What the task asks: Using the data below, repeat all of it precisely.

(begin)

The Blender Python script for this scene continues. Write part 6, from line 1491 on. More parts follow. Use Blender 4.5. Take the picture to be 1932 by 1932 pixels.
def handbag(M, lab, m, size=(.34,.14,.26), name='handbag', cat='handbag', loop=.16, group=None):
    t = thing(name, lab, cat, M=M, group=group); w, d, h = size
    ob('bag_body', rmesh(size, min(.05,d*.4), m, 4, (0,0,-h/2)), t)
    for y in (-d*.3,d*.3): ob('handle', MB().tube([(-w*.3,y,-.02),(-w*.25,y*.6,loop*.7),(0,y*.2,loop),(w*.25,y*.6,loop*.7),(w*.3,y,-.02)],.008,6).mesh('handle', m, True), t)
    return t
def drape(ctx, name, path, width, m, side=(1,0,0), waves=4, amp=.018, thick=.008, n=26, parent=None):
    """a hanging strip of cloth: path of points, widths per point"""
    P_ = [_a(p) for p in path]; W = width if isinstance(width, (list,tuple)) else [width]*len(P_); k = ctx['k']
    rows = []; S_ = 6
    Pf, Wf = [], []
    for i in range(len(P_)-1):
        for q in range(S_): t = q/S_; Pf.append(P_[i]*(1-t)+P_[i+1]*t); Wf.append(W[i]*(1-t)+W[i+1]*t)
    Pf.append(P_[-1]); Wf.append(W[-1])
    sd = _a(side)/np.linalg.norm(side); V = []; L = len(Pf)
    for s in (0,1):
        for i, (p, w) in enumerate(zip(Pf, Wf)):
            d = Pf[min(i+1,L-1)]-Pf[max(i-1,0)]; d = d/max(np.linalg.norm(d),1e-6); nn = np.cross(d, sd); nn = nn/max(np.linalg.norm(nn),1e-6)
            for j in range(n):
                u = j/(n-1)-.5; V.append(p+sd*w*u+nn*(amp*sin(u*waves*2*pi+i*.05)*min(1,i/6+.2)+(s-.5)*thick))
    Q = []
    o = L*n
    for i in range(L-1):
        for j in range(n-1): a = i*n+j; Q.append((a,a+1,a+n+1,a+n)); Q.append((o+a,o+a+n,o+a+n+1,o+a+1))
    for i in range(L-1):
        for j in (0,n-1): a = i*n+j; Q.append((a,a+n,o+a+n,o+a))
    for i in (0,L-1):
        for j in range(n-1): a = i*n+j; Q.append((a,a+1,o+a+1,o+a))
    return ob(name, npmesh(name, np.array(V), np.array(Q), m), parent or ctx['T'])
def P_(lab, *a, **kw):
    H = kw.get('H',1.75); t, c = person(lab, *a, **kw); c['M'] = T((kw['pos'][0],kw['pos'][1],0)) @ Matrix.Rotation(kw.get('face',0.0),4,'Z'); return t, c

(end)

Exercise solution:
The Blender Python script for this scene continues. Write part 6, from line 1491 on. More parts follow. Use Blender 4.5. Take the picture to be 1932 by 1932 pixels.
def handbag(M, lab, m, size=(.34,.14,.26), name='handbag', cat='handbag', loop=.16, group=None):
    t = thing(name, lab, cat, M=M, group=group); w, d, h = size
    ob('bag_body', rmesh(size, min(.05,d*.4), m, 4, (0,0,-h/2)), t)
    for y in (-d*.3,d*.3): ob('handle', MB().tube([(-w*.3,y,-.02),(-w*.25,y*.6,loop*.7),(0,y*.2,loop),(w*.25,y*.6,loop*.7),(w*.3,y,-.02)],.008,6).mesh('handle', m, True), t)
    return t
def drape(ctx, name, path, width, m, side=(1,0,0), waves=4, amp=.018, thick=.008, n=26, parent=None):
    """a hanging strip of cloth: path of points, widths per point"""
    P_ = [_a(p) for p in path]; W = width if isinstance(width, (list,tuple)) else [width]*len(P_); k = ctx['k']
    rows = []; S_ = 6
    Pf, Wf = [], []
    for i in range(len(P_)-1):
        for q in range(S_): t = q/S_; Pf.append(P_[i]*(1-t)+P_[i+1]*t); Wf.append(W[i]*(1-t)+W[i+1]*t)
    Pf.append(P_[-1]); Wf.append(W[-1])
    sd = _a(side)/np.linalg.norm(side); V = []; L = len(Pf)
    for s in (0,1):
        for i, (p, w) in enumerate(zip(Pf, Wf)):
            d = Pf[min(i+1,L-1)]-Pf[max(i-1,0)]; d = d/max(np.linalg.norm(d),1e-6); nn = np.cross(d, sd); nn = nn/max(np.linalg.norm(nn),1e-6)
            for j in range(n):
                u = j/(n-1)-.5; V.append(p+sd*w*u+nn*(amp*sin(u*waves*2*pi+i*.05)*min(1,i/6+.2)+(s-.5)*thick))
    Q = []
    o = L*n
    for i in range(L-1):
        for j in range(n-1): a = i*n+j; Q.append((a,a+1,a+n+1,a+n)); Q.append((o+a,o+a+n,o+a+n+1,o+a+1))
    for i in range(L-1):
        for j in (0,n-1): a = i*n+j; Q.append((a,a+n,o+a+n,o+a))
    for i in (0,L-1):
        for j in range(n-1): a = i*n+j; Q.append((a,a+1,o+a+1,o+a))
    return ob(name, npmesh(name, np.array(V), np.array(Q), m), parent or ctx['T'])
def P_(lab, *a, **kw):
    H = kw.get('H',1.75); t, c = person(lab, *a, **kw); c['M'] = T((kw['pos'][0],kw['pos'][1],0)) @ Matrix.Rotation(kw.get('face',0.0),4,'Z'); return t, c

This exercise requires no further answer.